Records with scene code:

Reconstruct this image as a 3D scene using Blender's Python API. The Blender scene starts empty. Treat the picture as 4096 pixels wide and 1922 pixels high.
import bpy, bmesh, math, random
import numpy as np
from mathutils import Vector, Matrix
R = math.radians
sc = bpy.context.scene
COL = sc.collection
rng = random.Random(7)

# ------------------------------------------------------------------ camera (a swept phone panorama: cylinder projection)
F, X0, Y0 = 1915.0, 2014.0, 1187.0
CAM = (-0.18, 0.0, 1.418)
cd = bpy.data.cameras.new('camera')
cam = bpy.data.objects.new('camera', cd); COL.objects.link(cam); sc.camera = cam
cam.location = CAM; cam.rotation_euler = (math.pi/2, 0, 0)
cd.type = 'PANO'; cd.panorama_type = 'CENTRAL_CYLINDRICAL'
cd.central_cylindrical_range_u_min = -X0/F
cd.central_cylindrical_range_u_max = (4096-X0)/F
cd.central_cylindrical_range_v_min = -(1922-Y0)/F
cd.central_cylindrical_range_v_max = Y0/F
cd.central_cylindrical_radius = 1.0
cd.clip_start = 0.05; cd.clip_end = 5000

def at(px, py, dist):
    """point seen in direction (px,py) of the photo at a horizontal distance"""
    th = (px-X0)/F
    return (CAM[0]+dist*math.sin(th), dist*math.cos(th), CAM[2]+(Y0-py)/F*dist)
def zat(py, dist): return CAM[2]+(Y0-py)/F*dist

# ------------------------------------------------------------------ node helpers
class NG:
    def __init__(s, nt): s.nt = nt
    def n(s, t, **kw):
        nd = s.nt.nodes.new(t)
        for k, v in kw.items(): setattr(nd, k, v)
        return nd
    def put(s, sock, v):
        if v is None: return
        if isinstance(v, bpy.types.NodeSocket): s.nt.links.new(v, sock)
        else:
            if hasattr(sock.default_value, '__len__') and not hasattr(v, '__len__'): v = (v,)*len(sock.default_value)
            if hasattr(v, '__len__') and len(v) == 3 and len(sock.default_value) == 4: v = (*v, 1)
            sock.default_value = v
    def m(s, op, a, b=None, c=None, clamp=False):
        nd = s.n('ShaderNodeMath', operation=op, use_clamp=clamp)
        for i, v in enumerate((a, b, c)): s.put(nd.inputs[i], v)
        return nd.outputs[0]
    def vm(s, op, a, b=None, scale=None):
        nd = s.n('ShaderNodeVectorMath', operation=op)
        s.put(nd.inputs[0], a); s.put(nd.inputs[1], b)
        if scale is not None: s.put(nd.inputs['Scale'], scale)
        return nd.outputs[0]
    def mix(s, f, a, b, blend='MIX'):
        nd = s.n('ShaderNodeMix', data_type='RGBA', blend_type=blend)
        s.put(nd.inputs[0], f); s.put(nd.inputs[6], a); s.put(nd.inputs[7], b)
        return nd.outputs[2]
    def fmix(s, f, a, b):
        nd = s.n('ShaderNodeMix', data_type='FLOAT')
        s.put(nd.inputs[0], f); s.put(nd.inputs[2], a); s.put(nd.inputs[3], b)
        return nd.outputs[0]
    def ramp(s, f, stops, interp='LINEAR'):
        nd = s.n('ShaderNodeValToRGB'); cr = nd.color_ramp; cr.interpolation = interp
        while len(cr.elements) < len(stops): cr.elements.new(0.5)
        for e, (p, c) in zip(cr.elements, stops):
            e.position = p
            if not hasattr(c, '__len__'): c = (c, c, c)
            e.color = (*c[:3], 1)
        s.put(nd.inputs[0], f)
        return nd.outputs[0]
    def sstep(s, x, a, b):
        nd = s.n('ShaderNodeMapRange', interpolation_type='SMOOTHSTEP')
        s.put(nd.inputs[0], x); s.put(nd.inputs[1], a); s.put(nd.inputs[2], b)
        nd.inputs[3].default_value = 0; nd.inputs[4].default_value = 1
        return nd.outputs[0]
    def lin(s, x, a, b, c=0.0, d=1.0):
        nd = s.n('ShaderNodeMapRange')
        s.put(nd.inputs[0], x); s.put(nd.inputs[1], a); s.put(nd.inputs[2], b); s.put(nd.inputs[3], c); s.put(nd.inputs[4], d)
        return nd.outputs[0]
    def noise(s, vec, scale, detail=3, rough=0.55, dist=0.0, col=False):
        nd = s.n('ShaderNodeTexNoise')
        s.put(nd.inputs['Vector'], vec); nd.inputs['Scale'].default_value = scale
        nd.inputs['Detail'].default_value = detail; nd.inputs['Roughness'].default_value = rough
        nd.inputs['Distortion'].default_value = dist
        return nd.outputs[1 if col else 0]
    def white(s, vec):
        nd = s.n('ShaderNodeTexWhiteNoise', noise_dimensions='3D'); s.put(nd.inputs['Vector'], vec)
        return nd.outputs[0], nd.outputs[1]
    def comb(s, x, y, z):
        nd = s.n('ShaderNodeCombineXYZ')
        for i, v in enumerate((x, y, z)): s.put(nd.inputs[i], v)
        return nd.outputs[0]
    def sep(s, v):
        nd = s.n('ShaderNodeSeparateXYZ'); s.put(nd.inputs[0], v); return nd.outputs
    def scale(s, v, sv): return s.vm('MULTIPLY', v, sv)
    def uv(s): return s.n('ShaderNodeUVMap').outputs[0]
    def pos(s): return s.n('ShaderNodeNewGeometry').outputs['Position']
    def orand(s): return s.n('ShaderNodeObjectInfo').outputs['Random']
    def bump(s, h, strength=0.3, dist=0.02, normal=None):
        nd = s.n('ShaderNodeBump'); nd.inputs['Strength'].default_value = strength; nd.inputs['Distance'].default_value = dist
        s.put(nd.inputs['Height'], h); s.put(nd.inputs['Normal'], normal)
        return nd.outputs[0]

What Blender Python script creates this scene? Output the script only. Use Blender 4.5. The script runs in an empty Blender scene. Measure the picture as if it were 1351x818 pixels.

_Required work_
Each line of the listing should be copied exactly.

_The solution_
Reconstruct this image as a 3D scene using Blender's Python API. The Blender scene starts empty. Treat the picture as 4096 pixels wide and 1922 pixels high.
import bpy, bmesh, math, random
import numpy as np
from mathutils import Vector, Matrix
R = math.radians
sc = bpy.context.scene
COL = sc.collection
rng = random.Random(7)

# ------------------------------------------------------------------ camera (a swept phone panorama: cylinder projection)
F, X0, Y0 = 1915.0, 2014.0, 1187.0
CAM = (-0.18, 0.0, 1.418)
cd = bpy.data.cameras.new('camera')
cam = bpy.data.objects.new('camera', cd); COL.objects.link(cam); sc.camera = cam
cam.location = CAM; cam.rotation_euler = (math.pi/2, 0, 0)
cd.type = 'PANO'; cd.panorama_type = 'CENTRAL_CYLINDRICAL'
cd.central_cylindrical_range_u_min = -X0/F
cd.central_cylindrical_range_u_max = (4096-X0)/F
cd.central_cylindrical_range_v_min = -(1922-Y0)/F
cd.central_cylindrical_range_v_max = Y0/F
cd.central_cylindrical_radius = 1.0
cd.clip_start = 0.05; cd.clip_end = 5000

def at(px, py, dist):
    """point seen in direction (px,py) of the photo at a horizontal distance"""
    th = (px-X0)/F
    return (CAM[0]+dist*math.sin(th), dist*math.cos(th), CAM[2]+(Y0-py)/F*dist)
def zat(py, dist): return CAM[2]+(Y0-py)/F*dist

# ------------------------------------------------------------------ node helpers
class NG:
    def __init__(s, nt): s.nt = nt
    def n(s, t, **kw):
        nd = s.nt.nodes.new(t)
        for k, v in kw.items(): setattr(nd, k, v)
        return nd
    def put(s, sock, v):
        if v is None: return
        if isinstance(v, bpy.types.NodeSocket): s.nt.links.new(v, sock)
        else:
            if hasattr(sock.default_value, '__len__') and not hasattr(v, '__len__'): v = (v,)*len(sock.default_value)
            if hasattr(v, '__len__') and len(v) == 3 and len(sock.default_value) == 4: v = (*v, 1)
            sock.default_value = v
    def m(s, op, a, b=None, c=None, clamp=False):
        nd = s.n('ShaderNodeMath', operation=op, use_clamp=clamp)
        for i, v in enumerate((a, b, c)): s.put(nd.inputs[i], v)
        return nd.outputs[0]
    def vm(s, op, a, b=None, scale=None):
        nd = s.n('ShaderNodeVectorMath', operation=op)
        s.put(nd.inputs[0], a); s.put(nd.inputs[1], b)
        if scale is not None: s.put(nd.inputs['Scale'], scale)
        return nd.outputs[0]
    def mix(s, f, a, b, blend='MIX'):
        nd = s.n('ShaderNodeMix', data_type='RGBA', blend_type=blend)
        s.put(nd.inputs[0], f); s.put(nd.inputs[6], a); s.put(nd.inputs[7], b)
        return nd.outputs[2]
    def fmix(s, f, a, b):
        nd = s.n('ShaderNodeMix', data_type='FLOAT')
        s.put(nd.inputs[0], f); s.put(nd.inputs[2], a); s.put(nd.inputs[3], b)
        return nd.outputs[0]
    def ramp(s, f, stops, interp='LINEAR'):
        nd = s.n('ShaderNodeValToRGB'); cr = nd.color_ramp; cr.interpolation = interp
        while len(cr.elements) < len(stops): cr.elements.new(0.5)
        for e, (p, c) in zip(cr.elements, stops):
            e.position = p
            if not hasattr(c, '__len__'): c = (c, c, c)
            e.color = (*c[:3], 1)
        s.put(nd.inputs[0], f)
        return nd.outputs[0]
    def sstep(s, x, a, b):
        nd = s.n('ShaderNodeMapRange', interpolation_type='SMOOTHSTEP')
        s.put(nd.inputs[0], x); s.put(nd.inputs[1], a); s.put(nd.inputs[2], b)
        nd.inputs[3].default_value = 0; nd.inputs[4].default_value = 1
        return nd.outputs[0]
    def lin(s, x, a, b, c=0.0, d=1.0):
        nd = s.n('ShaderNodeMapRange')
        s.put(nd.inputs[0], x); s.put(nd.inputs[1], a); s.put(nd.inputs[2], b); s.put(nd.inputs[3], c); s.put(nd.inputs[4], d)
        return nd.outputs[0]
    def noise(s, vec, scale, detail=3, rough=0.55, dist=0.0, col=False):
        nd = s.n('ShaderNodeTexNoise')
        s.put(nd.inputs['Vector'], vec); nd.inputs['Scale'].default_value = scale
        nd.inputs['Detail'].default_value = detail; nd.inputs['Roughness'].default_value = rough
        nd.inputs['Distortion'].default_value = dist
        return nd.outputs[1 if col else 0]
    def white(s, vec):
        nd = s.n('ShaderNodeTexWhiteNoise', noise_dimensions='3D'); s.put(nd.inputs['Vector'], vec)
        return nd.outputs[0], nd.outputs[1]
    def comb(s, x, y, z):
        nd = s.n('ShaderNodeCombineXYZ')
        for i, v in enumerate((x, y, z)): s.put(nd.inputs[i], v)
        return nd.outputs[0]
    def sep(s, v):
        nd = s.n('ShaderNodeSeparateXYZ'); s.put(nd.inputs[0], v); return nd.outputs
    def scale(s, v, sv): return s.vm('MULTIPLY', v, sv)
    def uv(s): return s.n('ShaderNodeUVMap').outputs[0]
    def pos(s): return s.n('ShaderNodeNewGeometry').outputs['Position']
    def orand(s): return s.n('ShaderNodeObjectInfo').outputs['Random']
    def bump(s, h, strength=0.3, dist=0.02, normal=None):
        nd = s.n('ShaderNodeBump'); nd.inputs['Strength'].default_value = strength; nd.inputs['Distance'].default_value = dist
        s.put(nd.inputs['Height'], h); s.put(nd.inputs['Normal'], normal)
        return nd.outputs[0]

What Blender Python script creates this scene? Output the script only. Use Blender 4.5. The script runs in an empty Blender scene. Measure the picture as if it were 1351x818 pixels.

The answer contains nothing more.